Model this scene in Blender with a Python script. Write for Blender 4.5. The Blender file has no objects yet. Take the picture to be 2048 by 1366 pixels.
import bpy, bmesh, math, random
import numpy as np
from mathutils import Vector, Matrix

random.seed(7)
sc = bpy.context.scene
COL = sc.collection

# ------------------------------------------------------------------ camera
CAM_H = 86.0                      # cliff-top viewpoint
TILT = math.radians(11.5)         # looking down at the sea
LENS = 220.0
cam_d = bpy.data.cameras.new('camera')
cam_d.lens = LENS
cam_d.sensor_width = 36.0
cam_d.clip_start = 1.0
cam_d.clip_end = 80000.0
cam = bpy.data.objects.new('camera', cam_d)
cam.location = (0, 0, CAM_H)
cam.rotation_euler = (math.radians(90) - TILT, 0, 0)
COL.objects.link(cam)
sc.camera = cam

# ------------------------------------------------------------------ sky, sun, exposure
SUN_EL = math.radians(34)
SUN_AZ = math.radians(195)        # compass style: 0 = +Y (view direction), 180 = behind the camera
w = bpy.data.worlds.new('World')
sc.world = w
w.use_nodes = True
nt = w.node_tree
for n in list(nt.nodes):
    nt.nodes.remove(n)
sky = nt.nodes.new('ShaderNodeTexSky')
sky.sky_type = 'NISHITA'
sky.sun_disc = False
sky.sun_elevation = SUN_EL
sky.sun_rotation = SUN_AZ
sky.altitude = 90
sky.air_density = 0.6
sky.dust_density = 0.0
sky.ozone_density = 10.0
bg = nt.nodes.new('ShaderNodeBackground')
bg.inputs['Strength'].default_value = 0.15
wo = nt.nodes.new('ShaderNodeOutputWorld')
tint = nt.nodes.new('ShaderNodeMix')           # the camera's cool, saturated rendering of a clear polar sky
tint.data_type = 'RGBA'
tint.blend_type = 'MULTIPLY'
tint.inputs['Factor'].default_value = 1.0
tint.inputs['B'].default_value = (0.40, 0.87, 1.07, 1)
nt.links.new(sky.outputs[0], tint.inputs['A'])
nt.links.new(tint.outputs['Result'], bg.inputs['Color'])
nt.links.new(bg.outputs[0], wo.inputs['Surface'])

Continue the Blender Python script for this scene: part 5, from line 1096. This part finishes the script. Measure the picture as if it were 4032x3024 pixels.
------------------------
> [What this task involves]
Each line of the listing should be echoed back exactly.

> [Full response]
Model this scene in Blender with a Python script. Write for Blender 4.5. The Blender file has no objects yet. Take the picture to be 2048 by 1366 pixels.
import bpy, bmesh, math, random
import numpy as np
from mathutils import Vector, Matrix

random.seed(7)
sc = bpy.context.scene
COL = sc.collection

# ------------------------------------------------------------------ camera
CAM_H = 86.0                      # cliff-top viewpoint
TILT = math.radians(11.5)         # looking down at the sea
LENS = 220.0
cam_d = bpy.data.cameras.new('camera')
cam_d.lens = LENS
cam_d.sensor_width = 36.0
cam_d.clip_start = 1.0
cam_d.clip_end = 80000.0
cam = bpy.data.objects.new('camera', cam_d)
cam.location = (0, 0, CAM_H)
cam.rotation_euler = (math.radians(90) - TILT, 0, 0)
COL.objects.link(cam)
sc.camera = cam

# ------------------------------------------------------------------ sky, sun, exposure
SUN_EL = math.radians(34)
SUN_AZ = math.radians(195)        # compass style: 0 = +Y (view direction), 180 = behind the camera
w = bpy.data.worlds.new('World')
sc.world = w
w.use_nodes = True
nt = w.node_tree
for n in list(nt.nodes):
    nt.nodes.remove(n)
sky = nt.nodes.new('ShaderNodeTexSky')
sky.sky_type = 'NISHITA'
sky.sun_disc = False
sky.sun_elevation = SUN_EL
sky.sun_rotation = SUN_AZ
sky.altitude = 90
sky.air_density = 0.6
sky.dust_density = 0.0
sky.ozone_density = 10.0
bg = nt.nodes.new('ShaderNodeBackground')
bg.inputs['Strength'].default_value = 0.15
wo = nt.nodes.new('ShaderNodeOutputWorld')
tint = nt.nodes.new('ShaderNodeMix')           # the camera's cool, saturated rendering of a clear polar sky
tint.data_type = 'RGBA'
tint.blend_type = 'MULTIPLY'
tint.inputs['Factor'].default_value = 1.0
tint.inputs['B'].default_value = (0.40, 0.87, 1.07, 1)
nt.links.new(sky.outputs[0], tint.inputs['A'])
nt.links.new(tint.outputs['Result'], bg.inputs['Color'])
nt.links.new(bg.outputs[0], wo.inputs['Surface'])

Continue the Blender Python script for this scene: part 5, from line 1096. This part finishes the script. Measure the picture as if it were 4032x3024 pixels.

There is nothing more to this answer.